Subraya Pedro J. Chacón, y tiene razón, que la historia contada entre nosotros es siempre la historia de un pueblo vasco en el que actúan, viven y son protagonistas siempre y solo los vascos autóctonos. En ese relato los inmigrantes no son sino un accidente que le ocurrió al pueblo vasco milenario en recientes momentos históricos. La inmigración es así «algo que les pasó a los vascos», no es algo que «les pasó a los inmigrantes». Incluso en el relato histórico más sensible a la inmigración, el de la izquierda, los inmigrantes son presentados como una abigarrada e inculta masa de mano de obra que en su momento fue sobreexplotada por la burguesía local, unos proletarios cuyo esfuerzo «hizo país» y cuyos sufrimientos serán siempre agradecidos. Pero nunca son presentados como unas personas que también poseían, además de su condición laboral y explotada, una personalidad y una cultura propias. La izquierda ha valorado al inmigrante en tanto que proletario, no en tanto que persona completa. Por eso, cuando se desplomó el paradigma obrero y se produjo el giro culturalista, la izquierda se limitó a asentir como cómplice mudo a la asimilación del inmigrante en la cultura autóctona. En lo que coincidió con un nacionalismo que había abandonado su racismo inicial. Y en esas seguimos: los inmigrantes y sus descendientes vistos como materia cultural inerte o anómica que es justo y necesario asimilar.

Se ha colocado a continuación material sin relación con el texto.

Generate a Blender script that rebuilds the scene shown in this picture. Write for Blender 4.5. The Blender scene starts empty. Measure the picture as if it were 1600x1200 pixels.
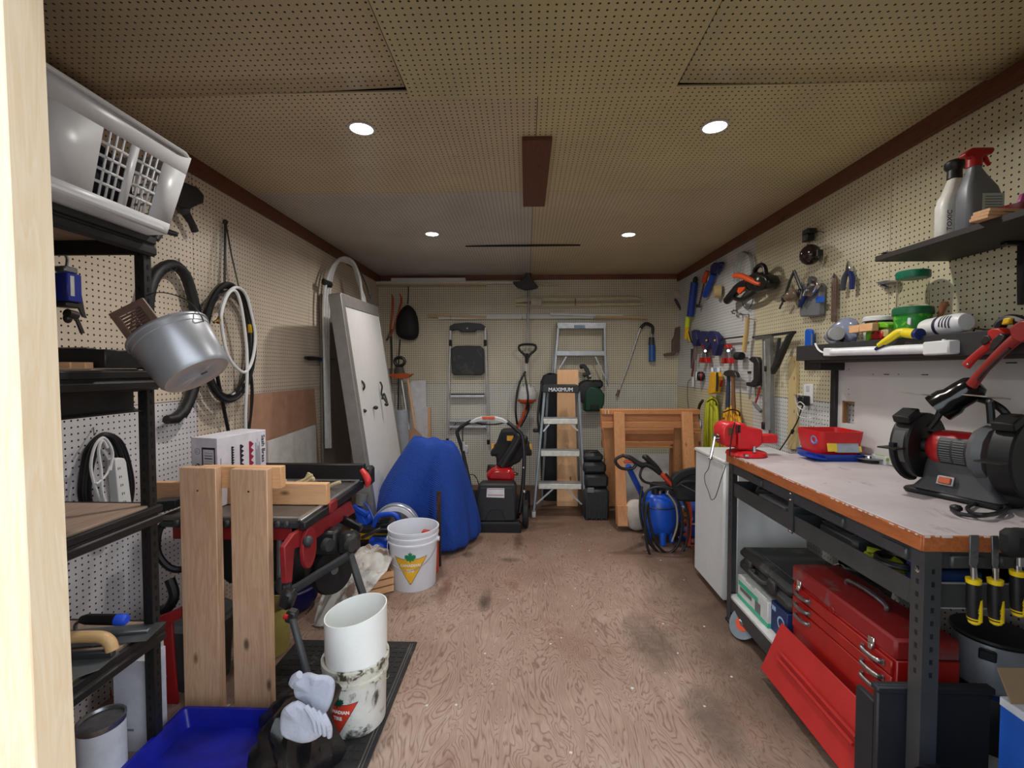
import bpy, bmesh, math, random
from mathutils import Vector, Matrix, Euler, noise
S = bpy.context.scene
COL = S.collection
R = math.radians
random.seed(7)
# ---------------------------------------------------------------- camera, world, exposure
H = 1.35
FPX = 715.0
cam_data = bpy.data.cameras.new('camera')
cam_data.sensor_width = 36
cam_data.lens = 36 * FPX / 1600
cam_data.clip_start = .02
cam = bpy.data.objects.new('camera', cam_data)
COL.objects.link(cam)
cam.location = (0, 0, H)
cam.rotation_euler = (R(90 - 1.842), 0, R(1.763))
S.camera = cam
CR = cam.rotation_euler.to_matrix()
w = bpy.data.worlds.new('overcast_sky')
S.world = w
w.use_nodes = True
w.node_tree.nodes['Background'].inputs[0].default_value = (.86, .93, 1.0, 1)
w.node_tree.nodes['Background'].inputs[1].default_value = 2.6
S.view_settings.view_transform = 'Standard'
S.view_settings.look = 'None'
S.view_settings.exposure = 0.0
S.view_settings.gamma = 1
S.view_settings.use_curve_mapping = False
LED_POWER = 10.5
# ---------------------------------------------------------------- helpers
def lin(c):
    return tuple(((x / 255) / 12.92 if x / 255 <= .04045 else ((x / 255 + .055) / 1.055) ** 2.4) for x in c[:3]) + (1,)
def ray(px, py):
    return (CR @ Vector(((px - 800) / FPX, -(py - 600) / FPX, -1)))
CAMP = Vector((0, 0, H))
def at(px, py, y=None, x=None, z=None):
    d = ray(px, py)
    if y is not None: k = y / d.y
    elif x is not None: k = x / d.x
    else: k = (z - H) / d.z
    return CAMP + d * k
BASIS = {'floor': Matrix.Identity(3),
         'back': Matrix(((1, 0, 0), (0, 0, -1), (0, 1, 0))),
         'right': Matrix(((0, 0, -1), (-1, 0, 0), (0, 1, 0))),
         'left': Matrix(((0, 0, 1), (1, 0, 0), (0, 1, 0)))}
class Thing:
    """an Empty at a thing's base; parts are meshes in its frame (back: x right, y up, z to viewer)"""
    def __init__(s, name, label, cat, org, basis='floor', rot=0, group=None, empty=True):
        b = BASIS[basis] if isinstance(basis, str) else basis
        if rot: b = b @ Matrix.Rotation(R(rot), 3, 'Z' if basis == 'floor' else ('Y' if basis == 'back' else 'Z'))
        s.M = Matrix.Translation(Vector(org)) @ b.to_4x4()
        s.Mi = s.M.inverted()
        s.meta = (label, cat, group)
        s.name = name
        s.o = None
        if empty:
            o = bpy.data.objects.new(name, None); COL.objects.link(o)
            o.empty_display_size = .05
            o.matrix_world = s.M
            tag(o, label, cat, group)
            s.o = o
    def L(s, px, py, z=0.0):
        d = s.Mi.to_3x3() @ ray(px, py); c = s.Mi @ CAMP
        k = (z - c.z) / d.z
        return c + d * k
    def P(s, pts, z=0.0):
        return [s.L(p[0], p[1], p[2] if len(p) > 2 else z) for p in pts]
    def P2(s, pts, z=0.0):
        return [(q.x, q.y) for q in s.P(pts, z)]
    def W(s, v):
        return s.Mi @ Vector(v)
    def part(s, name, mat, b, parent=None, label=None, kind=None, **k):
        o = b.build(name, mat, **k)
        o.parent = parent or s.o
        if label: o['label'] = label
        if kind: o['kind'] = kind
        return o
    def solo(s, mat, b, **k):
        o = b.build(s.name, mat, **k)
        o.matrix_world = s.M
        tag(o, *s.meta)
        s.o = o
        return o
    def text(s, name, txt, size, pos, mat, rot=(0, 0, 0), parent=None, ext=.0004, align='CENTER', bold=0, sx=1):
        cu = bpy.data.curves.new(name, 'FONT')
        cu.body = txt; cu.size = size; cu.extrude = ext; cu.offset = bold
        cu.align_x = align; cu.align_y = 'CENTER'; cu.resolution_u = 2
        tmp = bpy.data.objects.new('tmp', cu); COL.objects.link(tmp)
        bpy.context.view_layer.update()
        me = bpy.data.meshes.new_from_object(tmp.evaluated_get(bpy.context.evaluated_depsgraph_get()))
        bpy.data.objects.remove(tmp); bpy.data.curves.remove(cu)
        me.name = name; me.materials.clear(); me.materials.append(mat)
        o = bpy.data.objects.new(name, me); COL.objects.link(o)
        o.parent = parent or s.o
        if isinstance(pos, Matrix): o.matrix_local = pos
        else:
            o.location = pos; o.rotation_euler = rot; o.scale = (sx, 1, 1)
        o['kind'] = 'stuff'
        return o
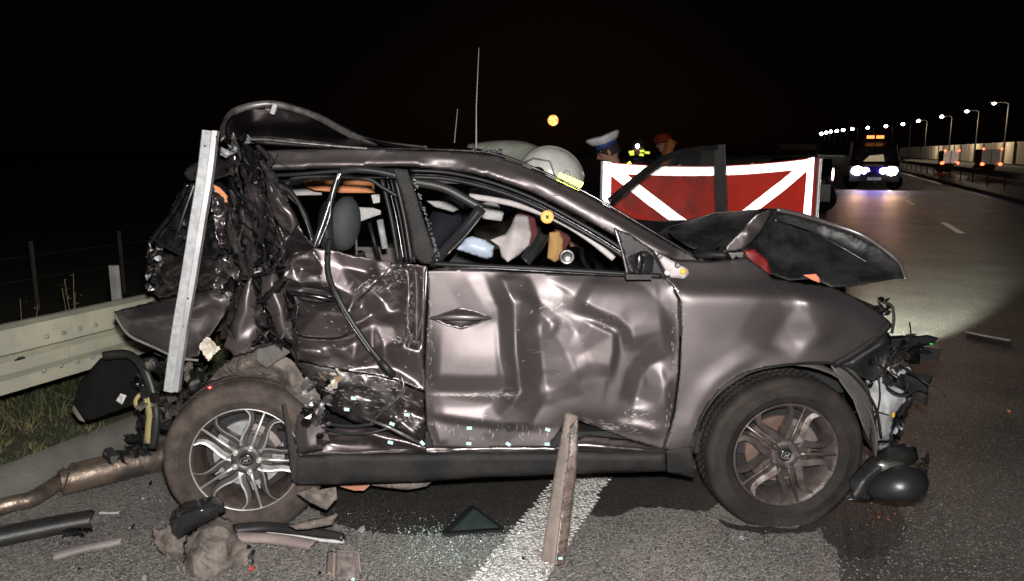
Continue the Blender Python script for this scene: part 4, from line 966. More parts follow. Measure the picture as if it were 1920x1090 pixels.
    cap = bld(MB().lathe(c, [(.0, -.009), (.022, -.0075), (.0285, -.003), (.0295, .004)], 28), 'centre_cap', GLOSSB, smooth=True)
    # oval slanted monogram
    em = MB(); oval = [Vector((.023*math.cos(6.283*k/24), -.0115, .014*math.sin(6.283*k/24))) for k in range(25)]
    for a in range(24):
        em.tube([c+Ms @ oval[a], c+Ms @ oval[a+1]], .0011, 4, caps=False)
    for pth in ([(-.012, -.008), (-.006, -.002), (-.003, .008)], [(.003, -.008), (.006, .002), (.012, .008)], [(-.0085, -.0015), (0, .0012), (.0085, .0015)]):
        em.tube(smoothpath([c+Ms @ Vector((x, -.0120, z)) for x, z in pth], 3), .0019, 5)
    em.map(T); em.build('emblem', SILVER if not dirty else ALU, w)
    return w
pr = P(460, 862, 3.16); pf = P(1473, 853, 3.19)
wheel(pr.x, .300, 3.17, 'rear_wheel', False, tilt=R(9), r=.345)
wheel(pf.x, pf.z, 3.19, 'front_wheel', True, tilt=R(4), spin=R(4), r=.352)
for X in (pr.x, pf.x):   # far side wheels
    MB().lathe((X+.03, 4.75, .33), [(.22, -.08), (.30, -.1), (.34, -.06), (.34, .1), (.30, .13), (.2, .12), (0, .12)], 40).build('far_wheel', TYRE, car, auto=40)
MB().tube([(pf.x, 3.3, .31), (pf.x, 4.7, .32)], .03, 8).build('axle', DSTEEL, car)
MB().tube([(pr.x, 3.35, .30), (pr.x+.1, 4.7, .30)], .035, 8).build('axle', DSTEEL, car)
# front wheel arch liner
V = []; F = []
for k in range(25):
    a = R(178-k*7.6)
    for j, y in enumerate((3.2, 3.26, 3.5)):
        rr_ = .395+(0, .012, .012)[j]; V.append(Vector((pf.x+.0+rr_*math.cos(a)*1.0, y, .33+rr_*math.sin(a)*.96)))
for k in range(24):
    for j in range(2): F.append((3*k+j, 3*k+j+1, 3*k+j+4, 3*k+j+3))
obj('front_arch_liner', V, F, TRIM, car, smooth=True, thick=.004)
frame('arch_lip', [(1300, 850, 3.17), (1312, 790, 3.17), (1350, 733, 3.165), (1400, 700, 3.165), (1470, 685, 3.17), (1556, 681, 3.2), (1600, 705, 3.22), (1640, 760, 3.24), (1652, 820, 3.26)], .010, BLACKP, car, .02)
panel('arch_inner_front', [(1556, 683, .05), (1600, 690, .05), (1630, 730, .06), (1640, 780, .06), (1632, 830, .06), (1618, 800, .0), (1600, 750, 0), (1575, 715, 0)], [], TRIM, car, step=6, Y0=3.22)

# ---- under body, cabin
uf = MB().box((-.05, 4.1, .34), (2.5, 1.66, .10)).box((1.55, 4.1, .36), (.5, 1.0, .10)).box((-1.3, 4.2, .40), (.5, 1.4, .12)); uf.build('floor_pan', DARKIN, car)
MB().box((1.0, 4.1, .74), (.04, 1.55, .75)).build('firewall', DARKIN, car)
ds = MB().box((.88, 4.1, 1.0), (.30, 1.5, .22)).box((.74, 4.1, .86), (.16, 1.4, .14)).build('dashboard', BLACKP, car)
ve = P(1063, 482, 3.45); MB().lathe(ve, [(.035, 0), (.03, -.012), (.024, -.006), (0, -.004)], 20).build('air_vent', STEEL, ds, smooth=True)
MB().lathe((.58, 4.55, 1.03), [(.17, -.02), (.19, 0), (.17, .02), (.15, 0), (.17, -.02)], 28, axis='Y').build('steering_wheel', BLACKP, car, smooth=True)
def seat(nm, x, y, hr=True, s=1):
    e = empty(nm, (x, y, .4), parent=car)
    MB().box((x+.18, y, .55), (.52, .48, .18)).build('seat_base', SEAT, e, sub=2)
    MB().sweep(smoothpath([(x-.02, y, .6), (x-.14, y, .85), (x-.34, y, 1.05 if hr else .98)], 4), rnd(.18, .48, 14)).build('seat_back', SEAT, e, smooth=True)
    if hr: MB().ell((x-.20, y, 1.27), (.06, .14, .12), 16, 12).build('headrest', SEAT, e, smooth=True)
    for d in (-.05, .05) if hr else (): MB().tube([(x-.18, y+d, 1.1), (x-.2, y+d, 1.25)], .007, 6).build('headrest_post', STEEL, e)
seat('front_seat', .0, 3.7, False); seat('front_seat', .0, 4.55, False); 
e = empty('rear_seat', (-.75, 4.1, .4), parent=car)
MB().box((-.62, 4.1, .55), (.5, 1.35, .2)).build('seat_base', SEAT, e, sub=2)
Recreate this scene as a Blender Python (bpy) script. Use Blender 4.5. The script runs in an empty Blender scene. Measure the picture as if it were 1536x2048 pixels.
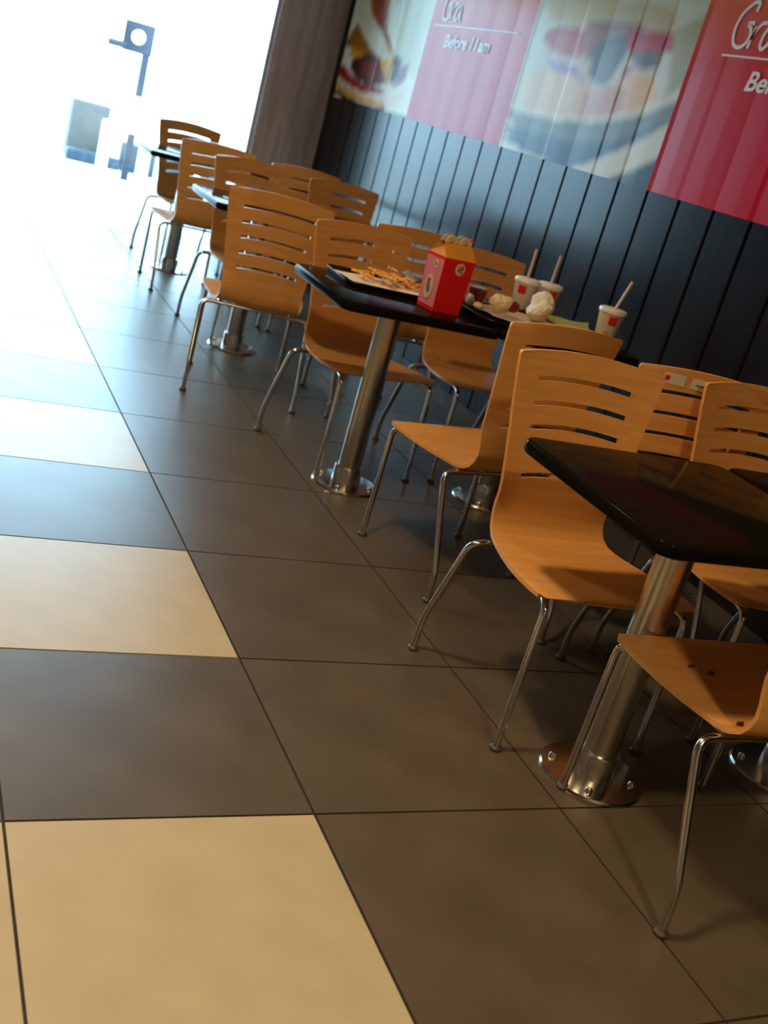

Resulta así que hay entre nosotros quien tiene su identidad solidamente narrada, largamente contrastada, reconocida por los demás, incuestionada; pero hay quienes la tienen borrada, ignorada, ninguneada, convertida en algo que nadie sabe lo que es, presta para ser engullida por la autóctona o condenada a la anomia, a ser una identidad que nadie quiere, española genérica sin suelo definido que pisar, odiosa para muchos vascos y sobrante para el resto de los españoles. Es una identidad insólita, una forma de ser vasco que consiste esencialmente en sentirse sutilmente rechazado salvo autoconversión.
La sociedad vasca no es mayoritariamente nacionalista, esto es estadísticamente obvio. Pero sí es mayoritariamente «nativista», que es algo distinto; algo que nos legó el primer nacionalismo aranista al ligar el valor con el origen. Sometió al otro que llegaba de fuera a un proceso tan fuerte de descrédito (la maketización) que implantó perdurablemente en el ideario social su propia obsesión. Ayudado en ello, probablemente, por varios siglos de énfasis fuerista en la pureza del solar. Y la implantó también en la conciencia de esos mismos inmigrantes y de sus descendientes, incluso de los que fueron mestizos. Desde entonces, no nos engañemos, el «¿de dónde eres?» es una pregunta que entre nosotros abre todo un mundo de sobreentendidos. Desde entonces, los mezclados que poseen un apellido autóctono lo exhiben (lo exhibimos) como ancla de afirmación, aunque sea el segundo o tercero; y los que tienen por ahí uno alógeno lo esconden. Todos hemos llegado a tener implantada en nuestras neuronas una especie de giróscopo nativista que orienta nuestra resituación social.
Hasta tal punto esto ha llegado a ser una realidad que Pedro J. Chacón extrae de ello una conclusión sugestiva: la de que el elemento nuclear de su identidad para toda esa parte de la sociedad vasca que no es autóctona, y que no se ha redimido haciéndose nacionalista, es su maketismo. No son plenamente vascos, porque su cultura no es la vasca estándar. No son ya españoles estándar, porque no viven en España. Son algo que solo se puede ser aquí, en Euskadi, algo que no tiene sentido en el resto de España, son vascos vergonzantes. Es una identidad insólita porque se forma esencialmente sobre un sentimiento doble: uno de rechazo y otro de carencia. Y, sin embargo, es su forma de arraigo y de pertenencia a este país: porque solo aquí se ha podido ser maketo.
Ésta es una idea sugerente, y que además conecta con otra observación que, desde un punto de vista distinto, propuso ya hace años Juan Pablo Fusi: la de que en los países con un fuerte nacionalismo etnicista, termina por generarse una fuerte y característica conciencia identitaria de los no nacionalistas, precisamente por no serlo. Y es que las identidades no son, al final, sino límites fronterizos socialmente creados: y hay vida a ambos lados del límite, no solo en la parte de acá.